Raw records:
[START]
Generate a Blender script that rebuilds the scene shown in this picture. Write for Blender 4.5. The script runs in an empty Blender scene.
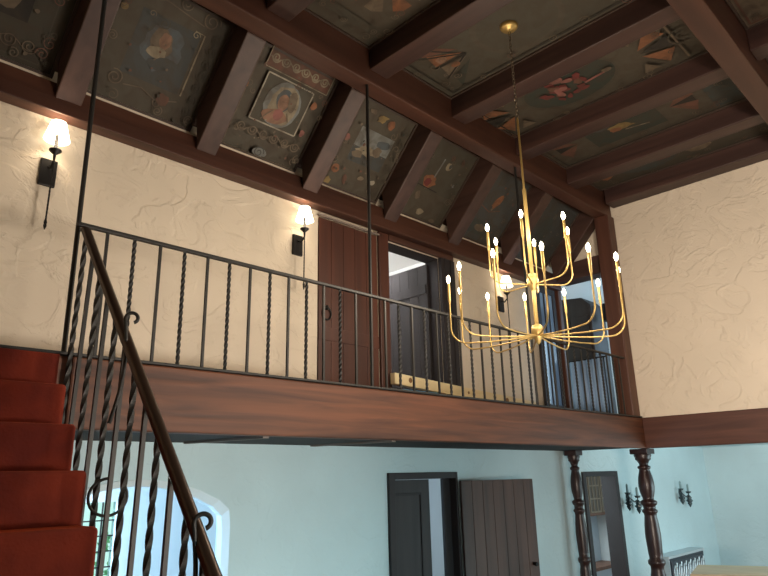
import bpy, bmesh, math, random
from mathutils import Vector, Matrix
random.seed(7)
S = bpy.context.scene
COL = S.collection
EYE = 2.06
# ------------------------------------------------------------------ camera
cd = bpy.data.cameras.new('camera'); cam = bpy.data.objects.new('camera', cd); COL.objects.link(cam)
RT = Vector((0.70712, -0.70671, -0.02287)); UP = Vector((-0.18668, -0.21829, 0.95786)); FW = Vector((0.68192, 0.67310, 0.28505))
RT.normalize(); FW = (FW - RT * FW.dot(RT)).normalized(); UP = RT.cross(FW)
m = Matrix((RT, UP, -FW)).transposed().to_4x4(); m.translation = Vector((0, 0, EYE))
cam.matrix_world = m
cd.sensor_width = 36.0; cd.lens = 635.68 / 768 * 36; cd.clip_start = 0.02
S.camera = cam
# ------------------------------------------------------------------ world, exposure, daylight, added fill lights
S.view_settings.view_transform = 'Standard'; S.view_settings.look = 'None'
S.view_settings.gamma = 1.0; S.view_settings.use_curve_mapping = False
S.view_settings.exposure = 0.0
W = bpy.data.worlds.new('world'); S.world = W; W.use_nodes = True
W.node_tree.nodes['Background'].inputs[0].default_value = (0.72, 0.97, 0.95, 1)
W.node_tree.nodes['Background'].inputs[1].default_value = 1.1
def area(name, loc, aim, sx, sy, power, color, spread=180):
    l = bpy.data.lights.new(name, 'AREA'); l.shape = 'RECTANGLE'; l.size = sx; l.size_y = sy
    l.energy = power; l.color = color; l.spread = math.radians(spread)
    o = bpy.data.objects.new(name, l); COL.objects.link(o); o.location = loc
    o.rotation_euler = (Vector(aim) - Vector(loc)).to_track_quat('-Z', 'Y').to_euler()
    return o
DAY = (0.72, 0.95, 1.0)
P_CANDLE = 6.8; P_SCONCE = 5.5
WARM = (1.0, 0.84, 0.66)
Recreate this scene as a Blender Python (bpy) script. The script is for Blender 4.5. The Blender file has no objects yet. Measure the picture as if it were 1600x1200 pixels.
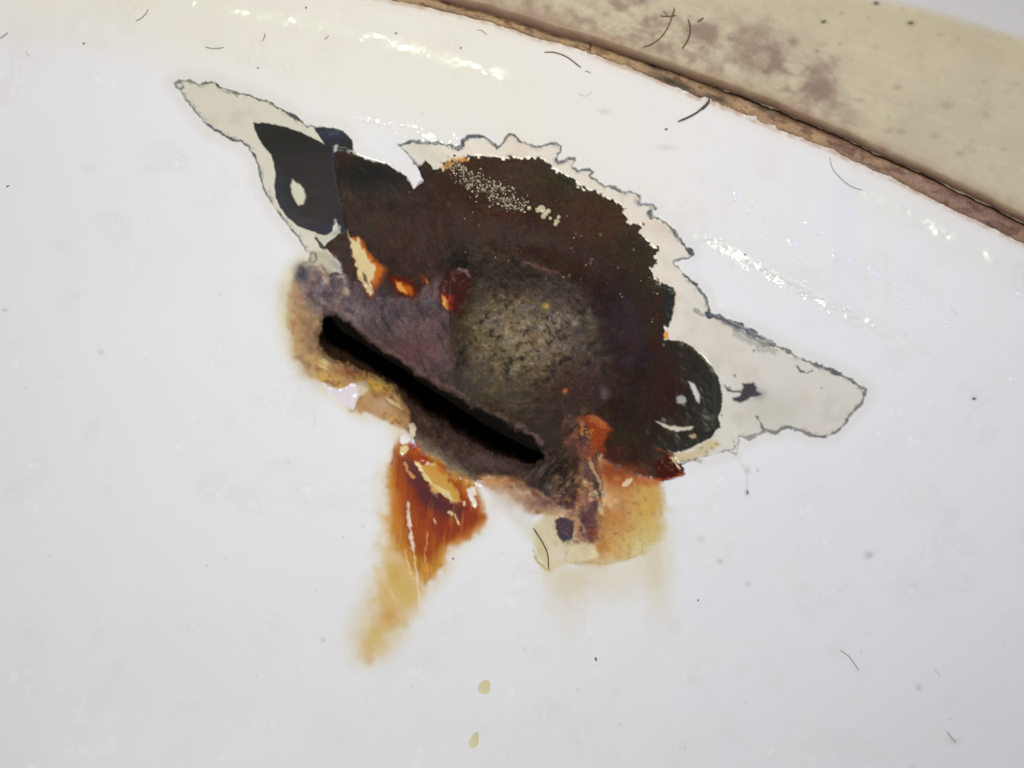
import bpy, math
import numpy as np
from mathutils import Vector

# ------------------------------------------------------------------ camera, light, exposure
S = bpy.context.scene
COL = S.collection
U = 0.18 / 1600.0                 # metres per photo pixel on the plane z = 0
D = 0.32                          # camera height over that plane
cam = bpy.data.cameras.new("camera"); co = bpy.data.objects.new("camera", cam); COL.objects.link(co)
co.location = (0, 0, D); co.rotation_euler = (0, 0, 0)
cam.sensor_width = 36.0; cam.lens = 36.0 * D / 0.18
cam.clip_start = 0.01; cam.clip_end = 20
cam.dof.use_dof = True; cam.dof.focus_distance = D + 0.008; cam.dof.aperture_fstop = 11.0
S.camera = co
W = bpy.data.worlds.new("World"); S.world = W; W.use_nodes = True
W.node_tree.nodes["Background"].inputs[0].default_value = (0.97, 0.98, 1.0, 1)
W.node_tree.nodes["Background"].inputs[1].default_value = 0.08
S.view_settings.view_transform = 'Standard'; S.view_settings.look = 'None'
S.view_settings.exposure = -0.1; S.view_settings.gamma = 1.0
S.render.film_transparent = False

def area(name, loc, target, sx, sy, power, col, spread=180):
    l = bpy.data.lights.new(name, 'AREA'); l.shape = 'RECTANGLE'; l.size = sx; l.size_y = sy
    l.energy = power; l.color = col; l.spread = math.radians(spread)
    o = bpy.data.objects.new(name, l); COL.objects.link(o); o.location = loc
    o.rotation_euler = (Vector(target) - Vector(loc)).to_track_quat('-Z', 'Y').to_euler()
    return o
area("ceiling_lamp", (0.0, 0.23, 0.35), (0.0, 0, 0), 0.12, 0.10, 1.0, (1.0, 0.92, 0.87))
area("side_fill", (-0.50, -0.22, 0.30), (-0.05, -0.03, 0), 0.2, 0.2, 0.058, (0.50, 0.66, 1.0), 50)  # unseen cool fill added to brighten the left side
area("right_fill", (0.50, 0.06, 0.30), (0.065, 0.022, 0), 0.2, 0.2, 0.10, (0.34, 0.47, 1.0), 38)  # unseen cool fill added for the bluish tint at right
area("highlight_lamp", (-0.245, -0.58, 0.72), (-0.01, 0.015, 0), 0.085, 0.045, 0.172, (1.0, 0.99, 0.76), 34)  # unseen lamp placed so the rim folds and bumps show highlights

# ------------------------------------------------------------------ helpers
def lin(c):
    c = c.lstrip('#'); v = np.array([int(c[i:i+2], 16) for i in (0, 2, 4)]) / 255.0
    return np.where(v <= .04045, v / 12.92, ((v + .055) / 1.055) ** 2.4)
_tab = {}
def vn(x, y, seed=0):
    if seed not in _tab: _tab[seed] = np.random.RandomState(seed + 11).rand(256, 256).astype(np.float32)
    T = _tab[seed]
    xi = np.floor(x).astype(np.int32); yi = np.floor(y).astype(np.int32)
    fx = (x - xi).astype(np.float32); fy = (y - yi).astype(np.float32)
    fx = fx * fx * (3 - 2 * fx); fy = fy * fy * (3 - 2 * fy)
    a = xi & 255; b = yi & 255; a1 = (xi + 1) & 255; b1 = (yi + 1) & 255
    return (T[b, a] * (1 - fx) + T[b, a1] * fx) * (1 - fy) + (T[b1, a] * (1 - fx) + T[b1, a1] * fx) * fy
def fbm(x, y, period, oct=3, seed=0, gain=.55):
    """noise in -1..1"""
    s = 0; amp = 1; t = 0; f = 1 / period
    for i in range(oct):
        s = s + amp * (vn(x * f + 17.3 * i, y * f - 9.1 * i, seed + i) * 2 - 1); t += amp; amp *= gain; f *= 2.03
    return s / t
def sst(a, b, x):
    t = np.clip((x - a) / (b - a), 0, 1); return t * t * (3 - 2 * t)
def pts(s): 
    v = [float(k) for k in s.replace(',', ' ').split()]
    return np.array(v).reshape(-1, 2)
def segd(X, Y, P, closed=True):
    """distance to the polyline; negative inside when closed"""
    d2 = np.full(X.shape, 1e12, np.float32); ins = np.zeros(X.shape, bool)
    n = len(P)
    for i in range(n if closed else n - 1):
        ax, ay = P[i]; bx, by = P[(i + 1) % n]
        ex, ey = bx - ax, by - ay; l = ex * ex + ey * ey + 1e-9
        t = np.clip(((X - ax) * ex + (Y - ay) * ey) / l, 0, 1)
        dx = X - ax - t * ex; dy = Y - ay - t * ey
        np.minimum(d2, dx * dx + dy * dy, out=d2)
        if closed and ay != by:
            c = ((ay > Y) != (by > Y)) & (X < (bx - ax) * (Y - ay) / (by - ay) + ax)
            ins ^= c
    d = np.sqrt(d2)
    return np.where(ins, -d, d) if closed else d

# ------------------------------------------------------------------ grid in picture-plane units
def axis(a0, a, b, b1, fine, coarse0, coarse1):
    left = list(np.arange(a, a0, -coarse0))[::-1] if a0 < a else []
    L = []
    x = a; st = fine
    while x > a0: st = min(st * 1.12, coarse0) if x > -40 else st * 1.12; x -= st; L.append(x)
    L = L[::-1]
    Mi = list(np.arange(a, b, fine))
    R = []; x = Mi[-1]; st = fine
    while x < b1: st = min(st * 1.12, coarse1) if x < (1640 if b > 1000 else 1240) else st * 1.12; x += st; R.append(x)
    return np.array(L + Mi + R)
xs = axis(-700, 262, 1366, 2300, 1.4, 3, 3)
ys = axis(-330, 110, 905, 1900, 1.4, 3, 3)
X, Y = np.meshgrid(xs, ys); X = X.astype(np.float32); Y = Y.astype(np.float32)
Hh, Ww = X.shape
COLR = np.zeros((Hh, Ww, 3), np.float32); RGH = np.full((Hh, Ww), .2, np.float32); CLS = np.zeros((Hh, Ww), np.int16)
Z = np.zeros((Hh, Ww), np.float32)
# two warp fields shared by the outlines
WX = fbm(X, Y, 14, 3, 40); WY = fbm(X, Y, 14, 3, 50)
JX = fbm(X, Y, 5, 2, 60); JY = fbm(X, Y, 5, 2, 70)

classes = ['enamel_coat']
def new_class(n): classes.append(n); return len(classes) - 1

def window(P, m):
    x0, y0 = P.min(0) - m; x1, y1 = P.max(0) + m
    i0, i1 = np.searchsorted(ys, [y0, y1]); j0, j1 = np.searchsorted(xs, [x0, x1])
    return (slice(max(i0 - 1, 0), i1 + 1), slice(max(j0 - 1, 0), j1 + 1))
def sdf(P, m=40, warp=0., jag=0., closed=True):
    P = pts(P) if isinstance(P, str) else np.array(P, float)
    w = window(P, m)
    x = X[w] + warp * WX[w] + jag * JX[w]; y = Y[w] + warp * WY[w] + jag * JY[w]
    return w, segd(x, y, P, closed)
def mixc(w, color, a):
    c = lin(color) if isinstance(color, str) else color
    COLR[w] = COLR[w] * (1 - a[..., None]) + c * a[..., None]
def paint(P, color, soft=1.5, alpha=1., warp=0., jag=0., rough=None, cls=None, dz=0., zs=None, off=0., mod=None, closed=True, wid=0.):
    """cover the polygon (or a line of half-width wid) with a colour, a height step and a roughness"""
    w, d = sdf(P, 30 + soft * 2, warp, jag, closed)
    d = d - off - wid
    a = alpha * (1 - sst(-soft, soft, d))
    if mod is not None: a = a * mod[w]
    mixc(w, color, a)
    if rough is not None: RGH[w] = RGH[w] * (1 - a) + rough * a
    if dz: z = zs or soft; Z[w] += dz * (1 - sst(-z, z, d)) * (1 if mod is None else mod[w])
    if cls is not None:
        C = CLS[w]; C[a > .5 * min(alpha, 1)] = cls; CLS[w] = C
    return w, d, a

# ------------------------------------------------------------------ base form of the basin (picture units along the surface, metres high)
L1 = pts("-700 -130 0 -62 250 -4 400 20 520 42 620 66 700 88 780 114 900 140 1000 168 1150 218 1355 300 1480 364 1600 424 2300 800")
L2 = pts("-700 -60 0 36 150 60 270 92 400 132 550 178 720 220 850 262 1000 326 1105 374 1200 424 1300 478 1400 524 1600 618 2300 990")
def curve(Lp, x, k=60):
    xx = np.arange(-800, 2400, 10.0); yy = np.interp(xx, Lp[:, 0], Lp[:, 1])
    ker = np.hanning(2 * k // 10 + 3); ker /= ker.sum(); yp = np.pad(yy, len(ker) // 2, mode='reflect', reflect_type='odd')
    return np.interp(x, xx, np.convolve(yp, ker, 'valid'))
def softp(d, w): return w * np.logaddexp(0, d / w)
def base_z(x, y):
    d1 = (y - curve(L1, x)) * .92; d2 = (y - curve(L2, x)) * .92
    z = -(0.05 * d1 + 0.08 * softp(d1, 9) + 0.11 * softp(d2, 13) - 0.06 * softp(d2 - 300, 90) - .09 * softp(d2 - 560, 80)) * U
    a1 = 13.6 - 8 * sst(760, 860, x) * (1 - sst(1290, 1345, x)) - 3.5 * sst(1500, 1580, x)
    a2 = 2.0 + 5.5 * np.exp(-((x - 640) / 85) ** 2) + 5.0 * sst(1060, 1110, x) * (1 - sst(1390, 1480, x)) + 5 * np.exp(-((x - 60) / 90) ** 2)
    a2 = a2 * (1 + .38 * fbm(x, y, 13, 3, 77) * np.exp(-(d2 / 16) ** 2)); a1 = a1 * (1.22 + .07 * fbm(x, y, 12, 3, 78) * np.exp(-(d1 / 22) ** 2) + .25 * fbm(x, 0 * x, 90, 2, 79))
    z -= a1 * U / (1 + np.exp(-np.clip(d1 / 13, -50, 50))) * np.exp(-(np.maximum(d1, 0) / 170) ** 2)
    z -= a2 * U / (1 + np.exp(-np.clip(d2 / 6.5, -50, 50))) * np.exp(-(np.maximum(d2, 0) / 170) ** 2)
    return z
Z += base_z(X, Y)
Z += 0.00006 * fbm(X, Y, 160, 2, 5)                      # pressed steel is never quite flat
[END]
» **Stated problem**
Repeat the lines between those holding "Recreate this scene" and "S.render.film_transparent = False", inclusive. Pictures stay out.

» **Solved exercise**
Recreate this scene as a Blender Python (bpy) script. The script is for Blender 4.5. The Blender file has no objects yet. Measure the picture as if it were 1600x1200 pixels.
import bpy, math
import numpy as np
from mathutils import Vector

# ------------------------------------------------------------------ camera, light, exposure
S = bpy.context.scene
COL = S.collection
U = 0.18 / 1600.0                 # metres per photo pixel on the plane z = 0
D = 0.32                          # camera height over that plane
cam = bpy.data.cameras.new("camera"); co = bpy.data.objects.new("camera", cam); COL.objects.link(co)
co.location = (0, 0, D); co.rotation_euler = (0, 0, 0)
cam.sensor_width = 36.0; cam.lens = 36.0 * D / 0.18
cam.clip_start = 0.01; cam.clip_end = 20
cam.dof.use_dof = True; cam.dof.focus_distance = D + 0.008; cam.dof.aperture_fstop = 11.0
S.camera = co
W = bpy.data.worlds.new("World"); S.world = W; W.use_nodes = True
W.node_tree.nodes["Background"].inputs[0].default_value = (0.97, 0.98, 1.0, 1)
W.node_tree.nodes["Background"].inputs[1].default_value = 0.08
S.view_settings.view_transform = 'Standard'; S.view_settings.look = 'None'
S.view_settings.exposure = -0.1; S.view_settings.gamma = 1.0
S.render.film_transparent = False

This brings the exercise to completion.